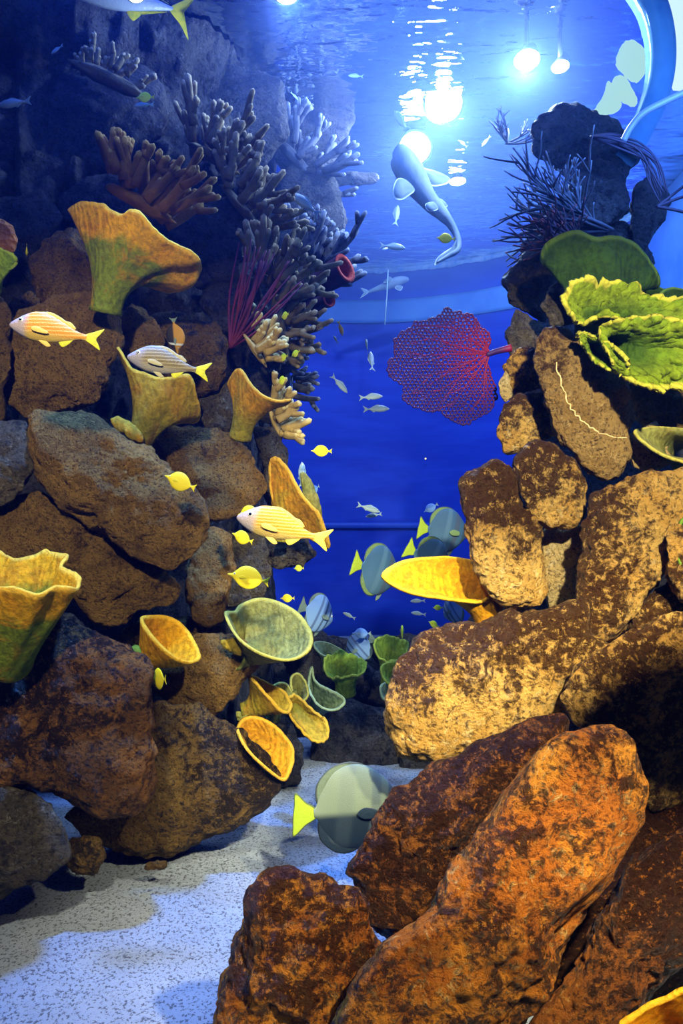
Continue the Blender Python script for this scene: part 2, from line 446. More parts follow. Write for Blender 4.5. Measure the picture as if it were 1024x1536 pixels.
def grunt(key, skin, fin, fin2):
    top = [(-.33, .034), (-.26, .038), (-.15, .075), (0, .145), (.14, .188), (.26, .178), (.36, .125), (.44, .062), (.49, .016), (.5, -.004)]
    bot = [(-.33, -.034), (-.26, -.036), (-.15, -.072), (0, -.120), (.14, -.142), (.26, -.138), (.36, -.108), (.44, -.070), (.49, -.034), (.5, -.018)]
    wid = [(-.33, .009), (-.15, .025), (0, .048), (.15, .064), (.28, .066), (.38, .052), (.46, .028), (.5, .006)]
    p = [('body', body_mesh('body', top, bot, wid, -.33, .5, skin), None, None),
         ('tail_fin', fin_mesh('tail_fin', [(-.30, .022), (-.40, .075), (-.50, .125), (-.47, .06), (-.435, 0), (-.47, -.06), (-.49, -.115), (-.40, -.07), (-.30, -.022)], fin, .012), None, None),
         ('dorsal_fin', fin_mesh('dorsal_fin', [(.20, .175), (.10, .203), (.0, .178), (-.08, .140), (-.14, .130), (-.20, .075), (-.15, .06), (0, .12)], fin2, .012), None, None),
         ('anal_fin', fin_mesh('anal_fin', [(-.04, -.095), (-.08, -.150), (-.13, -.130), (-.19, -.055), (-.12, -.065)], fin, .012), None, None),
         ('pelvic_fin', fin_mesh('pelvic_fin', [(.17, -.125), (.08, -.180), (.03, -.165), (.09, -.12)], fin2, .012), (0, .02, 0), None),
         ('pectoral_fin', fin_mesh('pectoral_fin', [(.24, -.01), (.16, .005), (.06, -.035), (.10, -.055), (.22, -.045)], fin2, .008), (0, .066, 0), (0, 0, .10)),
         ('pectoral_fin', fin_mesh('pectoral_fin', [(.24, -.01), (.16, .005), (.06, -.035), (.10, -.055), (.22, -.045)], fin2, .008), (0, -.066, 0), (0, 0, -.10))]
    kind(key, 'striped_grunt', p, eye_set(.375, .047, .055, .028))
M['drabfin'] = flat_mat('drab_fin', (.34, .30, .16)); M['dullgold'] = flat_mat('dull_gold_fin', (.58, .40, .08))
grunt('grunt_gold', 'grunt_gold', 'limefin', 'dullgold'); grunt('grunt_grey', 'grunt_grey', 'limefin', 'drabfin'); grunt('grunt_deep', 'grunt_deep', 'goldfin', 'dullgold')

def tang(key, name, skin, fin):
    top = [(-.38, .028), (-.33, .035), (-.27, .12), (-.15, .225), (.03, .275), (.2, .235), (.31, .13), (.38, .055), (.45, .025), (.5, .008)]
    bot = [(-.38, -.028), (-.33, -.035), (-.27, -.12), (-.15, -.225), (.0, -.265), (.17, -.225), (.30, -.12), (.38, -.055), (.45, -.030), (.5, -.012)]
    wid = [(-.38, .009), (-.28, .016), (-.1, .045), (.1, .066), (.25, .058), (.37, .034), (.5, .010)]
    p = [('body', body_mesh('body', top, bot, wid, -.38, .5, skin, 40, 16), None, None),
         ('tail_fin', fin_mesh('tail_fin', [(-.35, .022), (-.43, .07), (-.50, .125), (-.475, .05), (-.475, -.05), (-.50, -.12), (-.43, -.07), (-.35, -.022)], fin, .012), None, None),
         ('pectoral_fin', fin_mesh('pectoral_fin', [(.20, .01), (.10, .045), (.05, -.01), (.17, -.03)], fin, .008), (0, .072, 0), (0, 0, .12)),
         ('pectoral_fin', fin_mesh('pectoral_fin', [(.20, .01), (.10, .045), (.05, -.01), (.17, -.03)], fin, .008), (0, -.072, 0), (0, 0, -.12))]
    kind(key, name, p, eye_set(.335, .040, .045, .022))
tang('tang', 'yellow_tang', 'tang', 'tangfin'); tang('tanggreen', 'yellow_tang', 'tanggreen', 'limefin'); tang('bluetang', 'blue_tang', 'bluetang', 'silverfin')

def silver(key, skin='silver', fin='silverfin', name='silver_fish'):
    top = [(-.33, .022), (-.2, .05), (0, .12), (.15, .14), (.30, .115), (.42, .06), (.5, .0)]
    bot = [(-.33, -.022), (-.2, -.05), (0, -.105), (.15, -.12), (.30, -.10), (.42, -.06), (.5, -.012)]
    wid = [(-.33, .008), (-.1, .035), (.15, .062), (.32, .055), (.5, .008)]
    p = [('body', body_mesh('body', top, bot, wid, -.33, .5, skin, 26, 12), None, None),
         ('tail_fin', fin_mesh('tail_fin', [(-.30, .02), (-.40, .08), (-.50, .13), (-.43, 0), (-.50, -.13), (-.40, -.08), (-.30, -.02)], fin, .014), None, None),
         ('dorsal_fin', fin_mesh('dorsal_fin', [(.16, .13), (.05, .165), (-.1, .11), (-.2, .05), (0, .11)], fin, .014), None, None),
         ('anal_fin', fin_mesh('anal_fin', [(-.02, -.09), (-.09, -.13), (-.2, -.05)], fin, .014), None, None)]
    kind(key, name, p, eye_set(.37, .040, .035, .026))
silver('silver'); silver('yellowish', 'grunt_deep', 'limefin'); tang('clown', 'clownfish', 'clown', 'batdark')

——

*Exercise directions*:
Would you set down the listing exactly, omitting pictures?

*Solved exercise*:
Continue the Blender Python script for this scene: part 2, from line 446. More parts follow. Write for Blender 4.5. Measure the picture as if it were 1024x1536 pixels.
def grunt(key, skin, fin, fin2):
    top = [(-.33, .034), (-.26, .038), (-.15, .075), (0, .145), (.14, .188), (.26, .178), (.36, .125), (.44, .062), (.49, .016), (.5, -.004)]
    bot = [(-.33, -.034), (-.26, -.036), (-.15, -.072), (0, -.120), (.14, -.142), (.26, -.138), (.36, -.108), (.44, -.070), (.49, -.034), (.5, -.018)]
    wid = [(-.33, .009), (-.15, .025), (0, .048), (.15, .064), (.28, .066), (.38, .052), (.46, .028), (.5, .006)]
    p = [('body', body_mesh('body', top, bot, wid, -.33, .5, skin), None, None),
         ('tail_fin', fin_mesh('tail_fin', [(-.30, .022), (-.40, .075), (-.50, .125), (-.47, .06), (-.435, 0), (-.47, -.06), (-.49, -.115), (-.40, -.07), (-.30, -.022)], fin, .012), None, None),
         ('dorsal_fin', fin_mesh('dorsal_fin', [(.20, .175), (.10, .203), (.0, .178), (-.08, .140), (-.14, .130), (-.20, .075), (-.15, .06), (0, .12)], fin2, .012), None, None),
         ('anal_fin', fin_mesh('anal_fin', [(-.04, -.095), (-.08, -.150), (-.13, -.130), (-.19, -.055), (-.12, -.065)], fin, .012), None, None),
         ('pelvic_fin', fin_mesh('pelvic_fin', [(.17, -.125), (.08, -.180), (.03, -.165), (.09, -.12)], fin2, .012), (0, .02, 0), None),
         ('pectoral_fin', fin_mesh('pectoral_fin', [(.24, -.01), (.16, .005), (.06, -.035), (.10, -.055), (.22, -.045)], fin2, .008), (0, .066, 0), (0, 0, .10)),
         ('pectoral_fin', fin_mesh('pectoral_fin', [(.24, -.01), (.16, .005), (.06, -.035), (.10, -.055), (.22, -.045)], fin2, .008), (0, -.066, 0), (0, 0, -.10))]
    kind(key, 'striped_grunt', p, eye_set(.375, .047, .055, .028))
M['drabfin'] = flat_mat('drab_fin', (.34, .30, .16)); M['dullgold'] = flat_mat('dull_gold_fin', (.58, .40, .08))
grunt('grunt_gold', 'grunt_gold', 'limefin', 'dullgold'); grunt('grunt_grey', 'grunt_grey', 'limefin', 'drabfin'); grunt('grunt_deep', 'grunt_deep', 'goldfin', 'dullgold')

def tang(key, name, skin, fin):
    top = [(-.38, .028), (-.33, .035), (-.27, .12), (-.15, .225), (.03, .275), (.2, .235), (.31, .13), (.38, .055), (.45, .025), (.5, .008)]
    bot = [(-.38, -.028), (-.33, -.035), (-.27, -.12), (-.15, -.225), (.0, -.265), (.17, -.225), (.30, -.12), (.38, -.055), (.45, -.030), (.5, -.012)]
    wid = [(-.38, .009), (-.28, .016), (-.1, .045), (.1, .066), (.25, .058), (.37, .034), (.5, .010)]
    p = [('body', body_mesh('body', top, bot, wid, -.38, .5, skin, 40, 16), None, None),
         ('tail_fin', fin_mesh('tail_fin', [(-.35, .022), (-.43, .07), (-.50, .125), (-.475, .05), (-.475, -.05), (-.50, -.12), (-.43, -.07), (-.35, -.022)], fin, .012), None, None),
         ('pectoral_fin', fin_mesh('pectoral_fin', [(.20, .01), (.10, .045), (.05, -.01), (.17, -.03)], fin, .008), (0, .072, 0), (0, 0, .12)),
         ('pectoral_fin', fin_mesh('pectoral_fin', [(.20, .01), (.10, .045), (.05, -.01), (.17, -.03)], fin, .008), (0, -.072, 0), (0, 0, -.12))]
    kind(key, name, p, eye_set(.335, .040, .045, .022))
tang('tang', 'yellow_tang', 'tang', 'tangfin'); tang('tanggreen', 'yellow_tang', 'tanggreen', 'limefin'); tang('bluetang', 'blue_tang', 'bluetang', 'silverfin')

def silver(key, skin='silver', fin='silverfin', name='silver_fish'):
    top = [(-.33, .022), (-.2, .05), (0, .12), (.15, .14), (.30, .115), (.42, .06), (.5, .0)]
    bot = [(-.33, -.022), (-.2, -.05), (0, -.105), (.15, -.12), (.30, -.10), (.42, -.06), (.5, -.012)]
    wid = [(-.33, .008), (-.1, .035), (.15, .062), (.32, .055), (.5, .008)]
    p = [('body', body_mesh('body', top, bot, wid, -.33, .5, skin, 26, 12), None, None),
         ('tail_fin', fin_mesh('tail_fin', [(-.30, .02), (-.40, .08), (-.50, .13), (-.43, 0), (-.50, -.13), (-.40, -.08), (-.30, -.02)], fin, .014), None, None),
         ('dorsal_fin', fin_mesh('dorsal_fin', [(.16, .13), (.05, .165), (-.1, .11), (-.2, .05), (0, .11)], fin, .014), None, None),
         ('anal_fin', fin_mesh('anal_fin', [(-.02, -.09), (-.09, -.13), (-.2, -.05)], fin, .014), None, None)]
    kind(key, name, p, eye_set(.37, .040, .035, .026))
silver('silver'); silver('yellowish', 'grunt_deep', 'limefin'); tang('clown', 'clownfish', 'clown', 'batdark')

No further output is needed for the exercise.